One weakness of the 1973 meat boycott was its isolation from the other burgeoning movements of the time, including the civil rights movement; the movement against the Vietnam War; and the large-scale wave of strikes, many of them wildcats. This made it less powerful than it otherwise might have been. A food movement today would have the opportunity for powerful alliances. Like consumers, farmers are being devastated by Trump’s tariffs and would benefit from expanded food programs. Like food consumers, farmers are also being hurt by the ICE policies driving farm workers away from the fields.
Food inflation might seem to be a middle-class issue, but poor people spend a substantially higher proportion of their total income on food, so rising food prices affect them even more. In 2023, the fifth of the population with the lowest incomes spent nearly 33% of their income on food; the highest-income fifth spent barely 8%. The rising cost of food means the poor can buy even less with whatever small funds they have. So low-income and better-off food consumers are natural allies.

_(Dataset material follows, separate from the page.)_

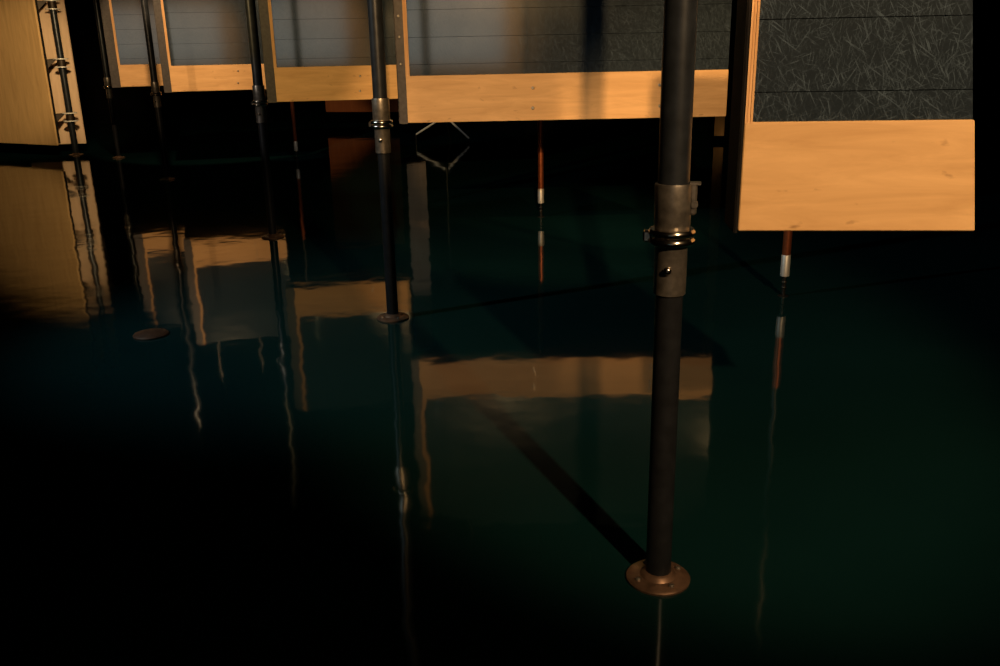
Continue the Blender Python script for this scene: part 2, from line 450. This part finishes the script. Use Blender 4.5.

High food prices were an important reason for Donald Trump’s election; he promised to reduce prices on “day one” of his presidency. Spooked by rising consumer anger at high food prices, on December 6 Trump established two task forces to investigate "whether anti-competitive behavior, especially by foreign-controlled companies, increases the cost of living for Americans.” An accompanying fact sheet stated, “President Trump is fighting every day to reverse Biden's inflation crisis and bring down sky-high grocery prices—and he will not rest until every American feels the relief at the checkout line.” The task forces are instructed to report their findings to Congress within 180 days and present recommendations for congressional action within a year.
A movement against the failure to bring down high food prices could be a natural ally for the emerging movement to defend society against Trump and MAGA—what I have called “Social Self-Defense.” Conversely, the emerging movement-based opposition to Trump and MAGA has everything to gain by encouraging the development of a movement that allows millions of people to fight, not starve.